Monday, September 12, 2005

Gatemouth

Damn, I've got this news via Bitch, Ph.D. (who links to a CNN article and some downloads at Amazon). Clarence Gatemouth Brown died yesterday of a heart attack in Texas after having just missed the hurricane at his home in Louisiana. He had apparently spent a fair amount of time in Europe in his later years, where he was better-appreciated than in the US.

In the small Texas town where I went to college, there used to be a little house with a front porch and kegs of beer in the back that was converted into a small music venue with the stage in the middle of the living room. It was called Dr. G's at one point, Morgenstern's at another point, and I forget the other couple of names it went through. Not far away from Lyle Lovett's "this old porch." About 30 miles up the road from Lightnin' Hopkins' birthplace, and 30 miles south of Blind Lemon Jefferson's birthplace. No AC at this place, so on Texas summer evenings all the windows would be thrown open and a lot of shirts came off. I believe this is also where a good buddy of mine re-invented the hand-fan. A lot of great bands came through that place, usually before they were big enough to book larger venues: Butthole Surfers, Big Boys, Joe Ely, Marcia Ball, Flaco Jimenez, Joe King Carrasco, the Killer Bees, Robert Earl Keen, the Vaughan brothers, countless blues, reggae, Tejano, and the good Texas hippie kind of country/folk music like that of Doug Sahm.
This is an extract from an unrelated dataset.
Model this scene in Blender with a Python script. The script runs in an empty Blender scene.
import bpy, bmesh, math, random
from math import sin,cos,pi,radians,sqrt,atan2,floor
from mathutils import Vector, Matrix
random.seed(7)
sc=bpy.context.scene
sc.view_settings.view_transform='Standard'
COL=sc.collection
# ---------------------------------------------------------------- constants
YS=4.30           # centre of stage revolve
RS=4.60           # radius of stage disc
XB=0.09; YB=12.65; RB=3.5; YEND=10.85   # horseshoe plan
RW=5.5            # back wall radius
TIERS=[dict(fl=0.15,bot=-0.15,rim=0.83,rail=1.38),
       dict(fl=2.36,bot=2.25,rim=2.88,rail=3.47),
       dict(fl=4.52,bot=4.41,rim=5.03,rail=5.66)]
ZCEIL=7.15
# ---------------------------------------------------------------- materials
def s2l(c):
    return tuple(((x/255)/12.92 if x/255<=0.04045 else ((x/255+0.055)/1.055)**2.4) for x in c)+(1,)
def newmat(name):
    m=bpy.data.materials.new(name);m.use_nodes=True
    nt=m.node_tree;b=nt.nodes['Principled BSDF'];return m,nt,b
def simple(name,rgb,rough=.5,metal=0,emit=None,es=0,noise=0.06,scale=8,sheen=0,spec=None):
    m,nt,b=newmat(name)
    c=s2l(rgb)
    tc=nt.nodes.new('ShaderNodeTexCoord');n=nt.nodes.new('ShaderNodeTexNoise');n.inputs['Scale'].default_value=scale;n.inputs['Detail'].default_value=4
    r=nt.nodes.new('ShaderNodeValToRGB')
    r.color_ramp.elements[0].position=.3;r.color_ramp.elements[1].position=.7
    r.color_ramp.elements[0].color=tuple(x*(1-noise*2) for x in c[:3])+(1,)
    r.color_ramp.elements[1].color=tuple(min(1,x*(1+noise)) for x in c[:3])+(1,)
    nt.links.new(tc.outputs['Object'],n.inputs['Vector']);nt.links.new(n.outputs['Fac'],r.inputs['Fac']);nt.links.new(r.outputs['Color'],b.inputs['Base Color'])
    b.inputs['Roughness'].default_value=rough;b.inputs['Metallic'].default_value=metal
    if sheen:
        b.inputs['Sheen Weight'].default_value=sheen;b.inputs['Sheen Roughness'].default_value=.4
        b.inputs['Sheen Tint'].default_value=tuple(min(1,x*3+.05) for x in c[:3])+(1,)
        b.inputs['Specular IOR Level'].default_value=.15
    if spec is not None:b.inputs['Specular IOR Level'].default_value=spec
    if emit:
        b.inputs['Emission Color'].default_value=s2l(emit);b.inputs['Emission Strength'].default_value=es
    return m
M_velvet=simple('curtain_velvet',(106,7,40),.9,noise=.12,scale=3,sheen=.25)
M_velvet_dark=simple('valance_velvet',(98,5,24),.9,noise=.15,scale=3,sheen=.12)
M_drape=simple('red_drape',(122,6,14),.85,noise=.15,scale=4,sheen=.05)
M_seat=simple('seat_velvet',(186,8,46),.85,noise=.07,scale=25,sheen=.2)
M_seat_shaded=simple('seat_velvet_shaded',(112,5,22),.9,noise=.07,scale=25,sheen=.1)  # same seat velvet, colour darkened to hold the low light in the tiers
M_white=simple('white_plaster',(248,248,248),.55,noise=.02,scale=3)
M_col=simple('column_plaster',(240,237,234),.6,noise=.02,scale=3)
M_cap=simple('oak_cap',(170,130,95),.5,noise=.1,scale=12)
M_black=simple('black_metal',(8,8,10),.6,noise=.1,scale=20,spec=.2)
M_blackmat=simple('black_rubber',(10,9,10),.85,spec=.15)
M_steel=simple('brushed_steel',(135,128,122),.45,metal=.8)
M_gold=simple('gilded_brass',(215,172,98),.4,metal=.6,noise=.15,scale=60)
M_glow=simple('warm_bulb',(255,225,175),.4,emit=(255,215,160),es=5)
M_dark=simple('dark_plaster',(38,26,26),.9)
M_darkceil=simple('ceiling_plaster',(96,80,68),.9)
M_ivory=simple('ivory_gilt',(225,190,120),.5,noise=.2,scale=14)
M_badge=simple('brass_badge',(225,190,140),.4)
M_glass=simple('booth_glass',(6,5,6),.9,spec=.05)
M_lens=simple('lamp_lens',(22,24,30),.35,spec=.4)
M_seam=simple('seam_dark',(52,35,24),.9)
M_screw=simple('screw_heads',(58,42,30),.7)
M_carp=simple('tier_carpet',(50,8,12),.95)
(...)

When Clarence Gatemouth Brown came to town, everybody went to the show. He'd stand in that converted living room with guitar or fiddle and a warehouse of jokes. A friend, Wes, sitting nearly at Gatemouth's feet grinning and enjoying the show once stopped CGB in the middle of a song -- Gatemouth looked at Wes and said, "boy, if you keep grinning like that, you're going to fly away." Everyone I know from those times still thinks of those shows as some of the best we've ever seen anywhere. Gatemouth live in an intimate setting was simply it.